# Task directions:
The records follow. Print, word for word, the first line through the "nr = nt.nodes.new('ShaderNodeMapRange');" line.

Records with scene code:
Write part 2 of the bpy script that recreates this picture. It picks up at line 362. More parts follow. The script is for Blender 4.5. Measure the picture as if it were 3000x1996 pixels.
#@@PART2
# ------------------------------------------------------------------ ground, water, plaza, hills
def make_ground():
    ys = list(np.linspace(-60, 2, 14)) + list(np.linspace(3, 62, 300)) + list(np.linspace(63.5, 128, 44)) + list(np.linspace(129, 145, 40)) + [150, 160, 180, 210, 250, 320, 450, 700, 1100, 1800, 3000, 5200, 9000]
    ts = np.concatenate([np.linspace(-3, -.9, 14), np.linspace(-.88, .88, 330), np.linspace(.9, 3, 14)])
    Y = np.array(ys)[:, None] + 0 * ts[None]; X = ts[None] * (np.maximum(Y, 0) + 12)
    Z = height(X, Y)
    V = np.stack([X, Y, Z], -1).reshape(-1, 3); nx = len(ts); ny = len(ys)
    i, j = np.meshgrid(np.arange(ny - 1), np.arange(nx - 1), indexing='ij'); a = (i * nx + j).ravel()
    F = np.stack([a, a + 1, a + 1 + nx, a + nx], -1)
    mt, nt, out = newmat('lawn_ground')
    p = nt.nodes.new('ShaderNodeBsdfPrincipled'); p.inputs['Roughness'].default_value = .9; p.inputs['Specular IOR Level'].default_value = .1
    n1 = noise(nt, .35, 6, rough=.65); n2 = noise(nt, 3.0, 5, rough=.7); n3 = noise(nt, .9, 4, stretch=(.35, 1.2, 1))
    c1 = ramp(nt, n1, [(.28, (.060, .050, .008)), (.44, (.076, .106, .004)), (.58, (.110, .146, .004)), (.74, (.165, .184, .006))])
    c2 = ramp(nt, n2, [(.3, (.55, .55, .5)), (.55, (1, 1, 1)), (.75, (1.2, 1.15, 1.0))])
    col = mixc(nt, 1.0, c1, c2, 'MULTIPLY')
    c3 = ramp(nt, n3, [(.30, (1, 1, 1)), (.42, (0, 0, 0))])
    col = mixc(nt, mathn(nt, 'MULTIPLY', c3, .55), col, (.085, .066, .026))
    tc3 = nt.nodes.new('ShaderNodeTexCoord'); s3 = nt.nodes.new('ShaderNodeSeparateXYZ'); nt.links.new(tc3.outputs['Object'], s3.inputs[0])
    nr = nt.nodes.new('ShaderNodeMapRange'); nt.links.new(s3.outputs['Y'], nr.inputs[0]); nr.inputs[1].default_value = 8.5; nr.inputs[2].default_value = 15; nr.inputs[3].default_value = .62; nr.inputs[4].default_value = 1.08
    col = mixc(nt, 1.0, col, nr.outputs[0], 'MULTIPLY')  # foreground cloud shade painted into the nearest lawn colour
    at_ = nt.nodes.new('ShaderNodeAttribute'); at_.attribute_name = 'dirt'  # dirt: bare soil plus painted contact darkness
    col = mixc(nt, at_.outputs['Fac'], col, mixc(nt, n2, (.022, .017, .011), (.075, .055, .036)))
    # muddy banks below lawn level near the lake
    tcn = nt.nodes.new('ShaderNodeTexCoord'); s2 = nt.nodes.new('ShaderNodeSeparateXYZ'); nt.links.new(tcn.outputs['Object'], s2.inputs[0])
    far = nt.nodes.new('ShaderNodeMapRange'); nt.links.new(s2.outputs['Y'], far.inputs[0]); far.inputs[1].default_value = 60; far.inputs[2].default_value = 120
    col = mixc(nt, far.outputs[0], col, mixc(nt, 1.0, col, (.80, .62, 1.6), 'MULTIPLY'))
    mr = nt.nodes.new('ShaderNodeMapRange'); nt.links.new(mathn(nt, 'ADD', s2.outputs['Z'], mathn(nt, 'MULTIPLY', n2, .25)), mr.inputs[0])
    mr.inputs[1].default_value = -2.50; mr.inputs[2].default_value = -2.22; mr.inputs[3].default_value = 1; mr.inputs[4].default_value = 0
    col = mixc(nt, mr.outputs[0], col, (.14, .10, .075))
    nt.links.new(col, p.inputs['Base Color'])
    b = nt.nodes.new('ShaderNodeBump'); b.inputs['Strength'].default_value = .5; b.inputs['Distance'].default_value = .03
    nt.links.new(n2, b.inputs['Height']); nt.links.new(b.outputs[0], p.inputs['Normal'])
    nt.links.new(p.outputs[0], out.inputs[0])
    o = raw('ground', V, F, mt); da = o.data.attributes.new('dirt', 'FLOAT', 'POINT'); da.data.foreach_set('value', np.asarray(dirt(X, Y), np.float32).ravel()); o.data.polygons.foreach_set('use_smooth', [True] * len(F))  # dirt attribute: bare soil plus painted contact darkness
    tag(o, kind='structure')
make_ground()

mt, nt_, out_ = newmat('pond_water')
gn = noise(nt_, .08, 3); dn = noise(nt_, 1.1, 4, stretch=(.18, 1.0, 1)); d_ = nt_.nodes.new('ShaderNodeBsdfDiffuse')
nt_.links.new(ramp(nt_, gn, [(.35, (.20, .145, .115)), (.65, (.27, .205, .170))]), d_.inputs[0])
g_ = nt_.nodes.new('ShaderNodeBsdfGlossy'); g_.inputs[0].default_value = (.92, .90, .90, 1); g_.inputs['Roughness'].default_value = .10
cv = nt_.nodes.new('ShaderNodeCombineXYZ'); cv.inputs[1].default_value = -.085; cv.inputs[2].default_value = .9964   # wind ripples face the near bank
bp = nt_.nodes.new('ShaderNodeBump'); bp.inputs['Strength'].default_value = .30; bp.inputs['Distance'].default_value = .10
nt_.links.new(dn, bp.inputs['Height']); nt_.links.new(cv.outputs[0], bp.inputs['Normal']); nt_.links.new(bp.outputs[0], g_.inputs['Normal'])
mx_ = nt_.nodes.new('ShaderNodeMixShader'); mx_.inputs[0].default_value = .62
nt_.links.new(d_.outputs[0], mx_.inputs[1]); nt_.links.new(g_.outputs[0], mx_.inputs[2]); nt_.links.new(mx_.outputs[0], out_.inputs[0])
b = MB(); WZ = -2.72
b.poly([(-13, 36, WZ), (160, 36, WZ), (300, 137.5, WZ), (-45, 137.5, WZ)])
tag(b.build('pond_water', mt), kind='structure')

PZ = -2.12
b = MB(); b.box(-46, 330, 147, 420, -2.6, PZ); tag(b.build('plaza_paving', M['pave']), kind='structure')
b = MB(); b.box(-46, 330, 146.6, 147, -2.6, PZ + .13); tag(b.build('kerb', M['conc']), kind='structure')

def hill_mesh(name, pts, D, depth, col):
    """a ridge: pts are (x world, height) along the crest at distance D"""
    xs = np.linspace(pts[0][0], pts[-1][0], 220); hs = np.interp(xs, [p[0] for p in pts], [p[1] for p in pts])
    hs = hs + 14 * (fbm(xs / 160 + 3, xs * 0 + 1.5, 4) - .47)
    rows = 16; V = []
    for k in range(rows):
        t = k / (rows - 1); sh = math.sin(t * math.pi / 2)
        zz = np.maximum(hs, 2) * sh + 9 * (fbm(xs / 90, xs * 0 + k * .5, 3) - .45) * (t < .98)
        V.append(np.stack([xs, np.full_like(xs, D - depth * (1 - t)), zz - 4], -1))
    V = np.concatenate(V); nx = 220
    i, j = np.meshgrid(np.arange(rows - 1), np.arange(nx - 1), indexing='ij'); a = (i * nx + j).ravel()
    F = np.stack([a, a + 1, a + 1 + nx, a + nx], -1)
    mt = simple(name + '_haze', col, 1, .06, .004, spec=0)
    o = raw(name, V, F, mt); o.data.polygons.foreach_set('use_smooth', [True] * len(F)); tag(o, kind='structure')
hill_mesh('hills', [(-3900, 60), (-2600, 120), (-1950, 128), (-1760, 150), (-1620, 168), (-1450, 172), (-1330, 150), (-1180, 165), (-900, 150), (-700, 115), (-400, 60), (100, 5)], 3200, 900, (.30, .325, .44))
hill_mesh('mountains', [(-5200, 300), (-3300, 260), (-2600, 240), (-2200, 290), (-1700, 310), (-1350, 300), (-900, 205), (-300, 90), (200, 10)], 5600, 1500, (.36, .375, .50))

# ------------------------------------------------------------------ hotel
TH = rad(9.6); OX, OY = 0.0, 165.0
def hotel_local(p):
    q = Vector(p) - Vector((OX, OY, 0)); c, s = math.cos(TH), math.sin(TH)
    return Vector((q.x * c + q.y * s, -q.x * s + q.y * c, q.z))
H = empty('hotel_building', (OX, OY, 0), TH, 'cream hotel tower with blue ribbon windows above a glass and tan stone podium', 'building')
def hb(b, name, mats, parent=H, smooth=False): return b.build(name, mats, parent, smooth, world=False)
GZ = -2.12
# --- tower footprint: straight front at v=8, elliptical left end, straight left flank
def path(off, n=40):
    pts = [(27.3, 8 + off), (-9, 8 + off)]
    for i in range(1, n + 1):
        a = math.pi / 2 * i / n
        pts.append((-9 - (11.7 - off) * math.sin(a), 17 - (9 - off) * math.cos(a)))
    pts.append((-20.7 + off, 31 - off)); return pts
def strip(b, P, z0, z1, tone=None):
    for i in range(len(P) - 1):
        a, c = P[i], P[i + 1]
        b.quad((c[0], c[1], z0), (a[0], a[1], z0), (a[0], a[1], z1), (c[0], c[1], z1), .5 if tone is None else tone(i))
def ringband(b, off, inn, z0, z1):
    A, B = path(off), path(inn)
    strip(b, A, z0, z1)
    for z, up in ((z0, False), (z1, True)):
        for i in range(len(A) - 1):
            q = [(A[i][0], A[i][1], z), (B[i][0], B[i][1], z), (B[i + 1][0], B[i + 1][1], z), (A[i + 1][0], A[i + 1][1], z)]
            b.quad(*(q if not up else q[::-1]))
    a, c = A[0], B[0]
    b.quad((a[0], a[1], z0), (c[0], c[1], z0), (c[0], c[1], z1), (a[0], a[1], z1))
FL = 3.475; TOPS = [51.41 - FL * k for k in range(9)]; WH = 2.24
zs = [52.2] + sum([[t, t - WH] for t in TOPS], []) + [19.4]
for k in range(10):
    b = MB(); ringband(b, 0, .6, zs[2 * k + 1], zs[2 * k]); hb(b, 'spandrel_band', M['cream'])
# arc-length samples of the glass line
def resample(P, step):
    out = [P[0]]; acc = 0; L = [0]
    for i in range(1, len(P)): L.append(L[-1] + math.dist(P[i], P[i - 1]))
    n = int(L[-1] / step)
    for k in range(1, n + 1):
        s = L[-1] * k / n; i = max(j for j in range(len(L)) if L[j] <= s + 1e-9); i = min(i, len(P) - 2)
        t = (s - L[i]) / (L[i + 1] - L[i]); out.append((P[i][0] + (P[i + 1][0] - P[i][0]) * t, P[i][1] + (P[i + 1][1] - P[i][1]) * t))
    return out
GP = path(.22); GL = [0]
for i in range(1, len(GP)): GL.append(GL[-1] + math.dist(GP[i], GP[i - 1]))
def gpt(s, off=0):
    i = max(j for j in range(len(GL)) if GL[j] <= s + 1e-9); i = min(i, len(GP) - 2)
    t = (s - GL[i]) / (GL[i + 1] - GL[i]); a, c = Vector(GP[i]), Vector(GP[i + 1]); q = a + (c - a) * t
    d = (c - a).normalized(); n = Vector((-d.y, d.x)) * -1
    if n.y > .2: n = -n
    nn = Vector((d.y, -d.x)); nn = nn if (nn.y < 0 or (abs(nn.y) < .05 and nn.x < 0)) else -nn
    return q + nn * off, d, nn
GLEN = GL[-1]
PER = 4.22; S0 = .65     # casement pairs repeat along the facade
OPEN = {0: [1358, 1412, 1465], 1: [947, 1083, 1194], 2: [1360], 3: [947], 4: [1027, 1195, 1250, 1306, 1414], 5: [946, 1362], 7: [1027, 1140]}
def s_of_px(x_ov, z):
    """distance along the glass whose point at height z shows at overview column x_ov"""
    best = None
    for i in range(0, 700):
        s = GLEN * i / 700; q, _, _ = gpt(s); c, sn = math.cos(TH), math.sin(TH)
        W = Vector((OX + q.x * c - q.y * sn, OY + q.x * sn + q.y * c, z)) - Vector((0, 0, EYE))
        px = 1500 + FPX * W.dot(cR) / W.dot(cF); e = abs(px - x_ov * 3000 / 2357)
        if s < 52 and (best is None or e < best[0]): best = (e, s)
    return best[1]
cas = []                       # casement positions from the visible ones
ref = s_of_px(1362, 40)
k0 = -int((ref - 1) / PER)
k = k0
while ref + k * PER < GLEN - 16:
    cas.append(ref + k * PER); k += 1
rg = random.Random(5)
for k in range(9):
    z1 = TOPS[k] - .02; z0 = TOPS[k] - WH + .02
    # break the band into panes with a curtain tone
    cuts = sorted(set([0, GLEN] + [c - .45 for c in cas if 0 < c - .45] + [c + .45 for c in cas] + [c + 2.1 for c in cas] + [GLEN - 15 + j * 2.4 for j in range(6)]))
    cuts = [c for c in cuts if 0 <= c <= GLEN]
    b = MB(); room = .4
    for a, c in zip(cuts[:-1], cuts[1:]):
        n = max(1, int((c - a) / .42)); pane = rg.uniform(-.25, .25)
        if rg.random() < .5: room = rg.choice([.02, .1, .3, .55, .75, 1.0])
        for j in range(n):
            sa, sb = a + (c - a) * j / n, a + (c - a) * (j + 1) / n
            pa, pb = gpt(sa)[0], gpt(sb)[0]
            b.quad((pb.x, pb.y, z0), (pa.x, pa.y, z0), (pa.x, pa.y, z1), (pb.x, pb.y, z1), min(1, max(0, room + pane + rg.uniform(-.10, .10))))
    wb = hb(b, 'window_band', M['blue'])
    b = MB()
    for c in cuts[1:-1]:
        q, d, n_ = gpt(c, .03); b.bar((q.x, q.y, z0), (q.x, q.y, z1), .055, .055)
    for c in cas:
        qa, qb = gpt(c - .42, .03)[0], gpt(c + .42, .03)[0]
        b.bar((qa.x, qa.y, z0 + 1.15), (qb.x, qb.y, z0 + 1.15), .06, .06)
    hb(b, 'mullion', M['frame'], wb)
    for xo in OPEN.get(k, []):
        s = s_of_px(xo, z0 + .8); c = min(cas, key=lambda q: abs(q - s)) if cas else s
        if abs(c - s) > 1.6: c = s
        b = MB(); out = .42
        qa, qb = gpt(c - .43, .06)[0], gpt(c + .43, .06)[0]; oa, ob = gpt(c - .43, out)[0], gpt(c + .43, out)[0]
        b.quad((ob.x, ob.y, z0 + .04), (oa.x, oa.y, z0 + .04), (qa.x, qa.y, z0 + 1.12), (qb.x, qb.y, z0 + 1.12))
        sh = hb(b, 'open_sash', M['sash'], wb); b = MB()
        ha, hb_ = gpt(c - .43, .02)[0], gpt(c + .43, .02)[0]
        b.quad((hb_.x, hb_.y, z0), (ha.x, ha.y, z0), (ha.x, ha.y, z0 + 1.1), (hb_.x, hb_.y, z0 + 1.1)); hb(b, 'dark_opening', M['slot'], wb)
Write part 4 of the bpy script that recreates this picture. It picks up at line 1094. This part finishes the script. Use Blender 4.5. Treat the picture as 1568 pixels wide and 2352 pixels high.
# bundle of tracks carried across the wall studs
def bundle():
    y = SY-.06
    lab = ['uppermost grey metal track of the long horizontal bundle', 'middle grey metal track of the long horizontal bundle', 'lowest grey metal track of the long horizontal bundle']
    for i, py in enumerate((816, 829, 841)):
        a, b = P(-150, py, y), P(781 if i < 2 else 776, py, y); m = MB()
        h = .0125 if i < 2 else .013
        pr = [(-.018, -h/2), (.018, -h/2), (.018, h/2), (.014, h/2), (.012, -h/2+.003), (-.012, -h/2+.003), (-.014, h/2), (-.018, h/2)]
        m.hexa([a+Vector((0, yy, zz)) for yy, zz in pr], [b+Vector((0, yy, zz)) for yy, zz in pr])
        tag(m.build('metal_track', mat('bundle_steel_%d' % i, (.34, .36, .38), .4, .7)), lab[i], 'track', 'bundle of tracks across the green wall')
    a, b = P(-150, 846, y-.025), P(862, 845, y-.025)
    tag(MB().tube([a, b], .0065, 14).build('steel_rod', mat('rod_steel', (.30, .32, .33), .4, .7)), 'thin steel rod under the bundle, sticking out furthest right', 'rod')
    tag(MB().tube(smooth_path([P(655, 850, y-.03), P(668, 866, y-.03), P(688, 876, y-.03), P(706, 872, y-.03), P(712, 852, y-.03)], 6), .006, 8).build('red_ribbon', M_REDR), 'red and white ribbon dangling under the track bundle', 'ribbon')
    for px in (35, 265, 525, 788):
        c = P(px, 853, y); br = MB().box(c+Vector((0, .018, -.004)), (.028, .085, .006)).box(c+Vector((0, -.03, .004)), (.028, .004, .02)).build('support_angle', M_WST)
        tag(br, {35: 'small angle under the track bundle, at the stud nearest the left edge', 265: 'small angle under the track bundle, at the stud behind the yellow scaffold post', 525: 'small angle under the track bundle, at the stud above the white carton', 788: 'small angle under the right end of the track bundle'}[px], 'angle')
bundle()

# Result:
Write part 2 of the bpy script that recreates this picture. It picks up at line 362. More parts follow. The script is for Blender 4.5. Measure the picture as if it were 3000x1996 pixels.
#@@PART2
# ------------------------------------------------------------------ ground, water, plaza, hills
def make_ground():
    ys = list(np.linspace(-60, 2, 14)) + list(np.linspace(3, 62, 300)) + list(np.linspace(63.5, 128, 44)) + list(np.linspace(129, 145, 40)) + [150, 160, 180, 210, 250, 320, 450, 700, 1100, 1800, 3000, 5200, 9000]
    ts = np.concatenate([np.linspace(-3, -.9, 14), np.linspace(-.88, .88, 330), np.linspace(.9, 3, 14)])
    Y = np.array(ys)[:, None] + 0 * ts[None]; X = ts[None] * (np.maximum(Y, 0) + 12)
    Z = height(X, Y)
    V = np.stack([X, Y, Z], -1).reshape(-1, 3); nx = len(ts); ny = len(ys)
    i, j = np.meshgrid(np.arange(ny - 1), np.arange(nx - 1), indexing='ij'); a = (i * nx + j).ravel()
    F = np.stack([a, a + 1, a + 1 + nx, a + nx], -1)
    mt, nt, out = newmat('lawn_ground')
    p = nt.nodes.new('ShaderNodeBsdfPrincipled'); p.inputs['Roughness'].default_value = .9; p.inputs['Specular IOR Level'].default_value = .1
    n1 = noise(nt, .35, 6, rough=.65); n2 = noise(nt, 3.0, 5, rough=.7); n3 = noise(nt, .9, 4, stretch=(.35, 1.2, 1))
    c1 = ramp(nt, n1, [(.28, (.060, .050, .008)), (.44, (.076, .106, .004)), (.58, (.110, .146, .004)), (.74, (.165, .184, .006))])
    c2 = ramp(nt, n2, [(.3, (.55, .55, .5)), (.55, (1, 1, 1)), (.75, (1.2, 1.15, 1.0))])
    col = mixc(nt, 1.0, c1, c2, 'MULTIPLY')
    c3 = ramp(nt, n3, [(.30, (1, 1, 1)), (.42, (0, 0, 0))])
    col = mixc(nt, mathn(nt, 'MULTIPLY', c3, .55), col, (.085, .066, .026))
    tc3 = nt.nodes.new('ShaderNodeTexCoord'); s3 = nt.nodes.new('ShaderNodeSeparateXYZ'); nt.links.new(tc3.outputs['Object'], s3.inputs[0])
    nr = nt.nodes.new('ShaderNodeMapRange'); nt.links.new(s3.outputs['Y'], nr.inputs[0]); nr.inputs[1].default_value = 8.5; nr.inputs[2].default_value = 15; nr.inputs[3].default_value = .62; nr.inputs[4].default_value = 1.08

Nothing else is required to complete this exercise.